Mais contido em seu estilo (falo, como dito, com apenas dois filmes na bagagem), Cassavetes parece ter plena consciência do que procura fazer aqui: um filme ao menos tragável, que convida para eventos que fascinam pelo absurdo, mas que também procura comunicar de maneira mais clara as situações que geram as discussões em cena. É uma premissa simples: dois irmãos se encontram em momentos opostos, ele tentando (ou tendo que) se aproximar do filho, e ela tendo que (mas não tentando) se afastar da filha.
O próprio juízo de valor, nos outros filmes delegado às experiencias individuais aqui já vem definido. Não há interpretação: Sarah e Robert são seres humanos problemáticos, e o que vemos são os efeitos de seus comportamentos destrutivos.

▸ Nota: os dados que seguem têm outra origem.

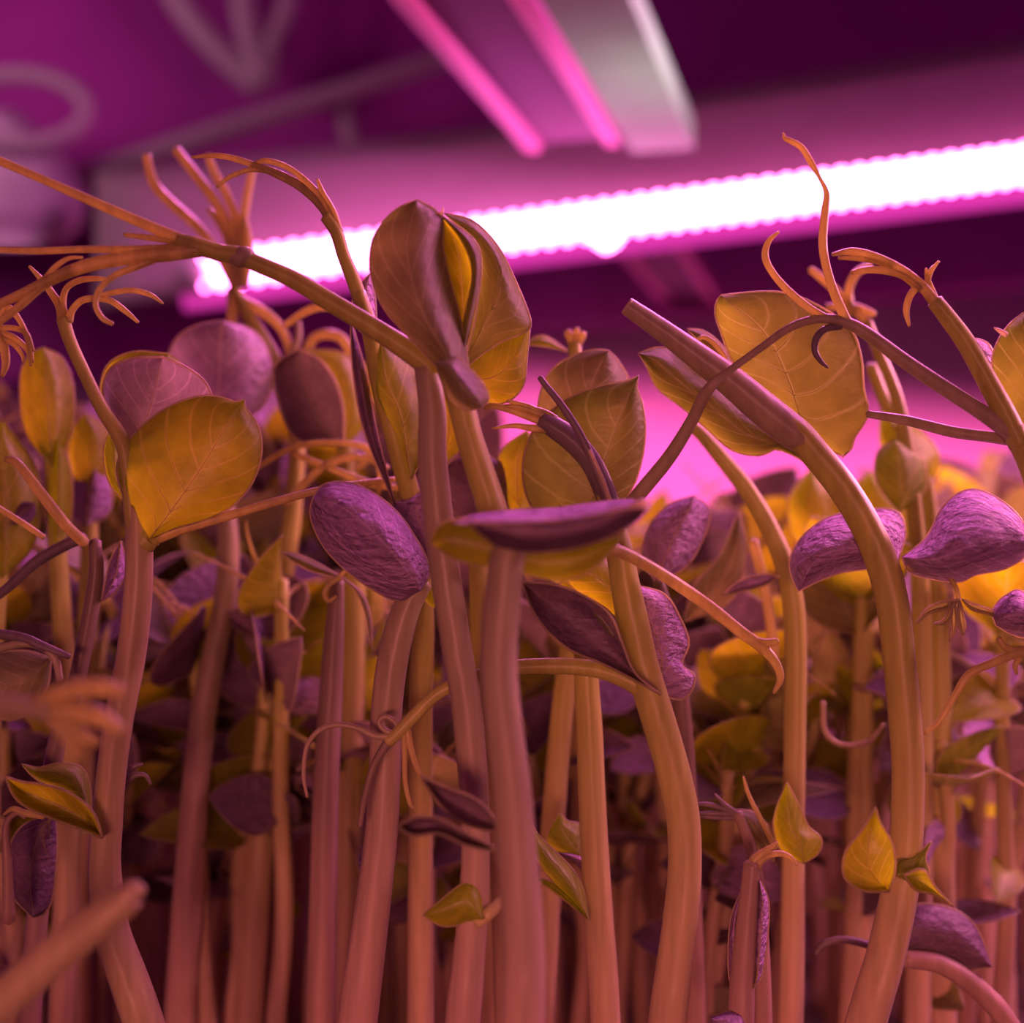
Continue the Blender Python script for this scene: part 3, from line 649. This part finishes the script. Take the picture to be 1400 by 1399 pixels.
# ------------------------------------------------------------------ N: shoot beyond the right edge
N_ = Shoot('pea shoot at the right edge with a long arching tendril crossing the broad leaf', -0.02)
N_.stem([(1384, 585, 15), (1410, 640, 16), (1432, 720, 17), (1448, 820, 18), (1455, 950, 19), (1460, 1100, 20), (1462, 1250, 22), (1465, 1400, 23)], STEM)
N_.tube([(1395, 610, 15), (1376, 570, 15), (1350, 521, 14), (1322, 471, 13), (1297, 436, 12), (1278, 412, 11)], STEM, 'petiole', 12, .04)
N_.tube([(1282, 418, 9), (1262, 393, 7.5), (1235, 371, 7), (1200, 353, 6.5), (1166, 344, 5.5), (1138, 348, 2.5)])
N_.tube([(1220, 364, 5), (1195, 356, 4.5), (1170, 353, 4), (1146, 353, 2)])
N_.tube([(1258, 395, 7), (1236, 377, 6), (1210, 370, 5.5), (1185, 369, 5), (1164, 373, 3)])
N_.tube([(1256, 390, 5), (1244, 405, 5), (1239, 425, 4.5), (1243, 446, 2)])
N_.tube([(1274, 410, 4.5), (1268, 390, 4.5), (1272, 372, 4), (1284, 357, 1.5)])
N_.tube([(1284, 420, 5), (1276, 400, 4), (1268, 380, 3.5), (1266, 367, 2)])
N_.tube([(1430, 628, 12), (1400, 606, 12), (1350, 569, 11), (1300, 536, 10.5), (1240, 496, 10), (1185, 456, 9), (1155, 441, 8), (1120, 436, 6.5), (1080, 448, 6), (1040, 476, 5.5), (1000, 505, 5.5), (968, 533, 8), (945, 577, 9, .02), (915, 625, 10, .04), (880, 668, 10.5, .06), (850, 705, 10, .08)], STEMR, 'petiole', 10)
N_.tube([(1160, 444, 7), (1141, 402, 6.5), (1129, 362, 6), (1125, 330, 6), (1128, 290, 5.5), (1130, 264, 4), (1120, 242, 2.5), (1110, 224, 4.5), (1096, 202, 4.5), (1081, 193, 4), (1073, 189, 3), (1071, 182, 1.5)])
N_.tube([(1138, 439, 5), (1106, 421, 5.5), (1076, 396, 5.5), (1055, 371, 5), (1046, 350, 5), (1051, 330, 4), (1065, 317, 1.8)])
N_.tube([(1150, 446, 5), (1128, 450, 5), (1116, 463, 5), (1114, 480, 4.5), (1122, 494, 3.5), (1132, 503, 1.5)], TENDD)
N_.tube([(1186, 566, 5, .06), (1240, 575, 7, .04), (1300, 590, 8, .01), (1350, 597, 8, 0), (1395, 603, 9, 0)], STEMR, 'petiole')
N_.leaf([(1402, 592), (1376, 562), (1361, 522), (1357, 490), (1367, 462), (1384, 440), (1412, 420)], [(1402, 592), (1460, 560), (1480, 480), (1412, 420)], d=.0, cup=.04, mat=OLIVE, nv=3, label='olive leaf cut by the right edge')
N_.leaf([(1362, 530), (1335, 505), (1326, 480), (1334, 463)], [(1362, 530), (1362, 500), (1352, 472), (1334, 463)], d=.06, mat=WAXY, nv=1)
N_.tube([(1376, 458, 4), (1366, 452, 3), (1359, 448, 1)], RIM, 'leaf_tip')
N_.leaf([(1440, 860), (1400, 810), (1375, 815), (1357, 835), (1362, 855)], [(1440, 860), (1410, 872), (1385, 868), (1362, 855)], d=.0, cup=.05, bulge=.03, mat=WAXY, nv=0, wr=.002, label='purple leaf at the right edge')
N_.tube([(1264, 1003, 2.5), (1285, 985, 4), (1305, 952, 5), (1325, 922, 6), (1360, 905, 6.5), (1400, 890, 7), (1452, 880, 8)])
N_.tube([(1365, 873, 4), (1373, 884, 5), (1390, 889, 5), (1420, 885, 5)])
N_.tube([(1395, 900, 4), (1388, 910, 4), (1390, 922, 2)])

# ------------------------------------------------------------------ O: thin stem behind, between G and L
O_ = Shoot('slender arching pea stem standing behind between the tendril sheaf and the cut stem shoot', 0.25)
O_.stem([(940, 578, 8), (960, 595, 9), (988, 628, 10.5), (1020, 668, 12), (1050, 718, 13), (1073, 772, 14), (1085, 830, 15), (1088, 900, 15), (1087, 980, 15), (1086, 1060, 15), (1085, 1130, 15), (1084, 1200, 16), (1083, 1300, 17), (1080, 1400, 18)], STEM)
O_.leaf([(1066, 788), (1040, 786), (1010, 795), (987, 814)], [(1066, 788), (1045, 800), (1015, 808), (987, 814)], mat=WAXY, nv=0, cup=-.02, label='small lilac leaf')
O_.leaf([(1098, 1180), (1068, 1162), (1058, 1132), (1062, 1105), (1076, 1070)], [(1098, 1180), (1118, 1167), (1123, 1147), (1106, 1131), (1094, 1105), (1076, 1070)], d=.1, mat=YELLOW, name='stipule', nv=1, label='yellow pointed stipule')
O_.tube([(1030, 740, 7, .35), (1042, 790, 7, .35), (1053, 850, 7, .35), (1058, 900, 7, .35)], TEND, 'petiole')
O_.tube([(1125, 960, 4, .3), (1128, 1000, 4, .3), (1150, 1018, 4, .3), (1185, 1015, 4, .3), (1208, 990, 3, .3)], STEMR)

# ------------------------------------------------------------------ Q: small cut shoot low at right
Q = Shoot('short cut shoot low at right with pink curled tips and a leaf folded along it', 0.0)
Q.stem([(1028, 1180, 11), (1025, 1215, 12.5), (1019, 1280, 15), (1015, 1340, 17), (1012, 1420, 18)], STEMD)
Q.tube([(1026, 1188, 9), (1032, 1175, 6.5), (1046, 1164, 5), (1063, 1152, 2)], TEND)
Q.tube([(1030, 1188, 8), (1045, 1173, 5), (1064, 1167, 4.5), (1080, 1172, 3.5), (1089, 1183, 1.5)], TEND)
Q.leaf([(1030, 1352), (1030, 1290), (1034, 1240), (1038, 1203)], [(1030, 1352), (1042, 1330), (1050, 1270), (1050, 1230), (1038, 1203)], d=-.01, mat=WAXY, nv=1)
Q.leaf([(1010, 1352), (997, 1335), (999, 1260), (1017, 1212)], [(1010, 1352), (1008, 1290), (1012, 1240), (1017, 1212)], d=.0, mat=WAXY, nv=0)
Q.leaf([(1018, 1420), (1018, 1390), (1000, 1383), (972, 1392)], [(1018, 1420), (990, 1420), (970, 1405), (972, 1392)], d=-.04, mat=WAXY, nv=0)

# ------------------------------------------------------------------ others at their own depth
V_ = Shoot('shoot behind the short cut shoot, with a fan of dark tendrils and a folded leaf', 0.1)
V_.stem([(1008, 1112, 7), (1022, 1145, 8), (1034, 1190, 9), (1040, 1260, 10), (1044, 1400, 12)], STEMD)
for pts in ([(1010, 1116, 4), (990, 1106, 4), (965, 1100, 3.5), (945, 1102, 2)], [(1008, 1114, 4), (985, 1112, 4), (950, 1113, 2)], [(1008, 1118, 4), (980, 1118, 3.5), (952, 1116, 2)], [(1006, 1112, 4), (990, 1100, 3.5), (977, 1086, 2)]):
    V_.tube(pts, TENDD)
V_.leaf([(1058, 1178), (1030, 1155), (1012, 1125), (1004, 1107)], [(1058, 1178), (1056, 1140), (1032, 1112), (1004, 1107)], mat=BROWN, nv=1, cup=.03)
V_.tube([(1060, 1160, 4), (1040, 1120, 3.5), (1025, 1090, 3), (1016, 1062, 1.5)], TEND)

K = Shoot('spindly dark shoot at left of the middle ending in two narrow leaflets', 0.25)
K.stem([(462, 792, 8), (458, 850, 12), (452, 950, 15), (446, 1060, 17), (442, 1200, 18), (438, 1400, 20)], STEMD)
K.leaf([(468, 790), (430, 768), (405, 758), (386, 756)], [(468, 790), (430, 782), (405, 770), (386, 756)], d=.18, mat=BROWN, nv=0, name='leaflet')
K.leaf([(468, 790), (488, 810), (500, 840), (508, 888)], [(468, 790), (495, 812), (507, 845), (508, 888)], d=.18, mat=BROWN, nv=0, name='leaflet')
K.tube([(466, 790, 4, .18), (452, 798, 4, .18), (444, 812, 4, .18), (450, 822, 3, .18), (460, 815, 2, .18)], TEND)
K.tube([(462, 790, 3, .18), (475, 778, 3, .18), (486, 768, 2, .18)], TEND)

R_ = Shoot('blurred shoot behind the arching stalk with pink tendrils fanning up before the lamp', 0.55)
R_.stem([(318, 392, 7), (345, 440, 9), (380, 500, 9), (405, 580, 10), (400, 700, 12), (380, 850, 14), (370, 1000, 16), (352, 1200, 18), (340, 1400, 19)], STEM)
for pts in ([(322, 390, 8), (300, 350, 7), (270, 310, 7), (232, 276, 7), (210, 250, 7), (200, 213, 6)], [(326, 390, 7), (322, 340, 7), (300, 285, 7), (268, 240, 7), (240, 204, 6)],
            [(328, 380, 7), (327, 320, 7), (312, 270, 6), (295, 240, 6), (284, 212, 5)], [(330, 390, 7), (331, 330, 6), (336, 280, 6), (346, 228, 5)],
            [(322, 380, 6), (312, 330, 6), (300, 305, 5), (285, 286, 4)], [(334, 390, 6), (341, 345, 6), (335, 300, 5)], [(318, 395, 8), (317, 450, 8), (312, 520, 9), (308, 570, 9)]):
    R_.tube(pts, TEND)
R_.tube([(330, 410, 7), (365, 430, 7), (388, 455, 6), (398, 490, 6)], TEND)
R_.tube([(390, 445, 5, .4), (420, 425, 6, .35), (448, 420, 6, .3), (480, 432, 6, .25), (500, 440, 5, .2)], TEND)
R_.tube([(340, 560, 8), (380, 510, 7), (405, 470, 6), (408, 440, 4)], STEMR)

S_ = Shoot('shoot with slim drooping tendrils arching from the left of the folded bud', 0.05)
S_.stem([(490, 400, 10), (505, 450, 11), (520, 530, 12, .1), (545, 620, 13, .12), (570, 720, 14, .15), (578, 850, 15, .18), (575, 1000, 16, .2), (575, 1400, 18, .25)], STEM)
S_.tube([(497, 425, 10), (484, 385, 10), (470, 350, 9), (460, 318, 9), (446, 296, 9)], STEM, 'petiole')
for pts in ([(464, 330, 6), (444, 290, 5), (415, 260, 5), (380, 240, 4.5), (340, 223, 4.5), (300, 213, 4), (262, 215, 2)], [(463, 326, 6), (440, 285, 5), (405, 250, 5), (370, 232, 4), (345, 225, 3)],
            [(464, 325, 6), (450, 290, 5.5), (425, 255, 5), (395, 230, 4), (365, 220, 4), (345, 224, 2)], [(452, 305, 5), (430, 270, 5), (395, 243, 4), (350, 232, 3.5), (318, 240, 3.5), (296, 256, 2)],
            [(464, 318, 6), (456, 290, 4.5), (442, 265, 4), (434, 245, 2)]):
    S_.tube(pts, TEND)
S_.leaf([(512, 470), (484, 440), (485, 402), (506, 374)], [(512, 470), (514, 440), (512, 400), (506, 374)], d=.06, mat=WAXY, nv=1)
S_.leaf([(540, 690), (498, 590), (482, 500), (480, 440)], [(540, 690), (515, 590), (500, 510), (480, 440)], d=.09, mat=DUSK, nv=0, label='narrow silvery folded leaf')
S_.leaf([(562, 655), (545, 602), (521, 567), (506, 532), (508, 492), (520, 455)], [(562, 655), (590, 600), (590, 540), (560, 480), (520, 455)], [(562, 655), (548, 570), (528, 520), (520, 455)], d=.06, cup=.06, mat=GREEN, nv=3, label='olive leaf behind the arching stalk')
S_.leaf([(600, 640), (585, 580), (590, 530), (610, 500)], [(600, 640), (640, 600), (640, 540), (610, 500)], d=.1, mat=YELLOW, nv=2)

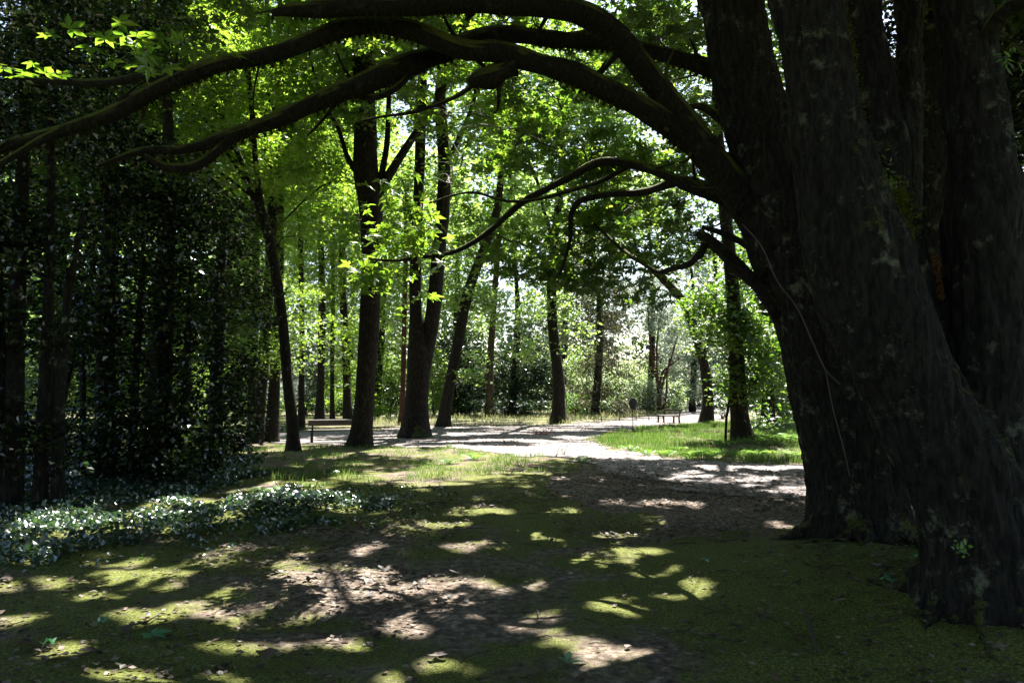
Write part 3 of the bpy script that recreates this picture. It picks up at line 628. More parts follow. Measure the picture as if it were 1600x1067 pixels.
S_('maple_tree', 'thick straight dark trunk standing at the right end of the near bench', [(562,699,44),(566,660,38),(571,600,35),(577,500,38),(581,420,37),(580,330,44),(572,270,46),(570,180,42),(566,90,40),(562,0,38)], 699, 19,
   stems=[[(592,300,20),(615,262,17),(645,215,14),(672,175,12),(700,130,9),(715,90,6)],[(575,290,18),(545,250,10),(528,200,8),(500,150,6)],[(590,300,14),(604,230,11),(608,150,9)]],
   blobs=[(500,60,90,80,dict(lad=.4)),(640,60,90,70,dict(lad=.5)),(600,200,70,60,dict(lad=.35)),(640,230,40,50)], species='maple', size=.14, seg=16)
S_('maple_tree', 'thin reddish trunk behind the big forked one, left side', [(627,664,13),(629,620,10),(631,540,9),(633,450,9),(636,300,8)], 664, 13, bark='bark3', blobs=[(620,500,36,50,dict(lad=.5)),(625,250,50,60)], species='far', size=.17)
S_('maple_tree', 'stout trunk forking low into two stems, right of the thick straight one', [(648,684,56),(650,650,48),(653,600,44),(655,550,44),(650,490,24),(649,420,22),(652,350,20),(656,250,20),(660,120,18)], 684, 20,
   stems=[[(660,580,30),(672,520,27),(680,460,28),(685,400,26),(692,330,26),(694,250,24),(688,150,22),(700,60,18)],[(690,270,12),(720,210,9),(742,150,7)]],
   blobs=[(700,80,110,80,dict(lad=.5)),(720,250,70,60,dict(lad=.4)),(640,150,70,70,dict(lad=.4)),(625,420,32,40,dict(lad=.7))], species='maple', size=.14, seg=16)
S_('maple_tree', 'dark trunk leaning right with green moss at its foot', [(692,667,26),(697,630,22),(703,600,20),(714,545,20),(728,470,20),(744,420,18),(764,370,17),(778,320,15),(784,250,13),(784,160,11)], 667, 18,
   blobs=[(760,190,100,90,dict(lad=.4)),(770,470,60,40,dict(lad=.5)),(700,480,36,50,dict(lad=.5)),(735,570,30,40,dict(lad=.5)),(820,60,110,80)], species='far', size=.2)
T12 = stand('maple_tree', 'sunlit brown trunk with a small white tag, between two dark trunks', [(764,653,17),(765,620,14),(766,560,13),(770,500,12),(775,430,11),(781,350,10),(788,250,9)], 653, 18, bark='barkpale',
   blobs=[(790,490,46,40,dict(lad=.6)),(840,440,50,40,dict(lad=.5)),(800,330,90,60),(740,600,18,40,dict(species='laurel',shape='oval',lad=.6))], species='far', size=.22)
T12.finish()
S_('maple_tree', 'dark trunk with a broad rooted foot on the far edge of the path', [(872,661,30),(873,630,23),(873,600,22),(868,550,20),(863,500,19),(862,430,17),(868,360,15),(876,290,14),(880,200,12),(884,110,10)], 661, 19, flare=1.0,
   stems=[[(866,380,8),(850,330,7),(838,280,6),(800,200,5)],[(875,300,8),(905,250,7),(930,200,5)]], blobs=[(860,470,60,40,dict(lad=.7)),(900,520,34,40,dict(lad=.5)),(870,340,90,60),(900,130,120,80),(820,540,24,30)], species='far', size=.2)
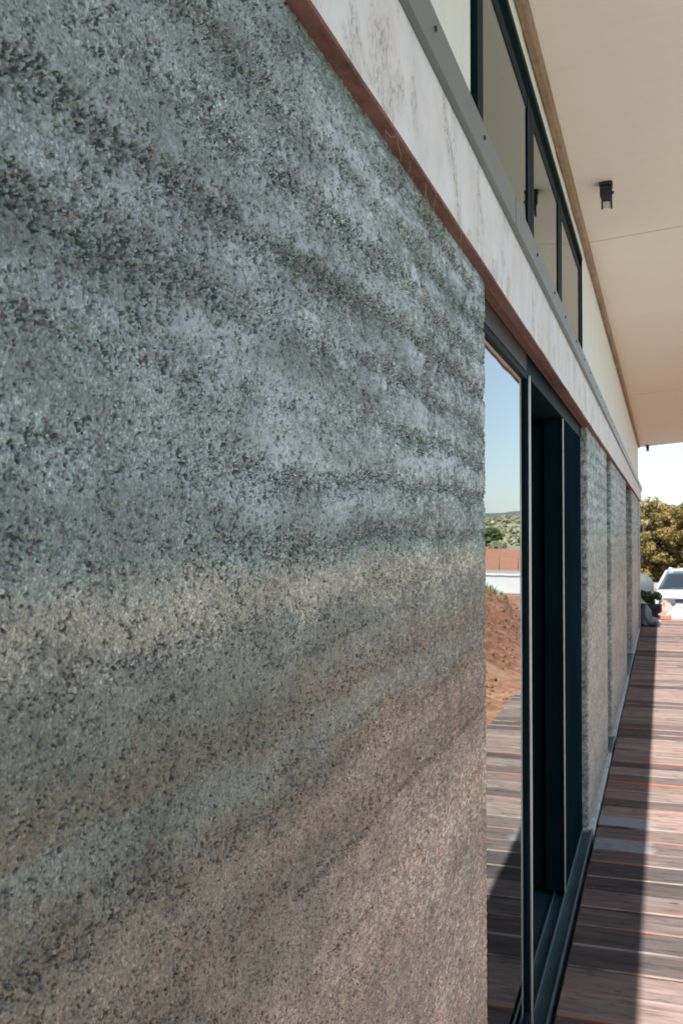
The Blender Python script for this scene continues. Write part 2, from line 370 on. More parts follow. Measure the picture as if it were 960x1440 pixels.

Cassavetes consegue, com isso, construir núcleos mais focados e que se tornam mais intensos por concentrar toda essa energia. Toda a situação com o guri tem um potencial devastador pra qualquer que tenha vivido ou visto algo parecido, um plano contraplano bem direto: pai de baixo, filho de cima, uma relação de influência clara que só poderia levar pro caos que é a criança berrando desesperada pela mãe. A própria textura da câmera é bem reveladora, um registro granulado de algo que tem tudo pra se tornar uma memória traumática, que se torna sensorialmente mais convoluta (quando ele apanha do padrasto, parece que estamos de volta a Faces) conforme avança.
É uma textura que também registra todo o material humano, ala Ingmar Bergman, mas sem aquele toque delicado do Sueco. Quase como uma câmera caseira registrando momentos triviais, o que ajuda a estabelecer a dimensão carnal do filme ao mesmo tempo que permite suas discussões não corpóreas flutuarem. A cena da capa, onde Sarah senta enquadrada pela porta e conversa com o irmão contrasta perfeitamente com o momento onde se encontram. O abraço que se torna uma conversa onde nem vemos os dois, na cozinha, lavando roupa suja - mesmo que eles evitem ao máximo chegar a isso porque sabem que não sobreviveriam.
Afinal, por mais arrebatadora que seja sua primeira hora, e mesmo o breve momento da dupla reunida, Love Streams é sobre duas sequências chave, que quase o alçam ao surrealismo de um Buñuel, e premeditam o trabalho de uma Lucrecia Martel.
Particularmente, uma das poucas coisas que não tolero bem no Cinema (e na vida real) é assistir a pessoas surtando. Logo, quando Sarah começa a montar seu zoológico e, principalmente depois, quando faz um show de comédia (?) pra ex-marido e filha, o que estava sendo uma experiência emocionalmente envolvente se tornou em mais um teste de paciência. Mas repensando, seria apenas lógico que o processo de desmonte provocado pelo filme culminasse em ambas as cenas. Não estamos mais no mundo “real” que o registro da câmera nos revela, mas numa fantasia torcida, tolerada apenas porque permite que seus protagonistas se mantenham flutuando, na mesma correnteza que os levou aonde estão, e da qual não se atrevem a tentar escapar, por medo de não haver uma segunda chance.
Como chegaram ali, ou para onde vão, não importa. O medo de se afogar na realidade, que grita fora de seu mundo particular, é a única coisa mais forte que o amor que sentem um pelo outro. Seres humanos, em sua forma mais vulnerável.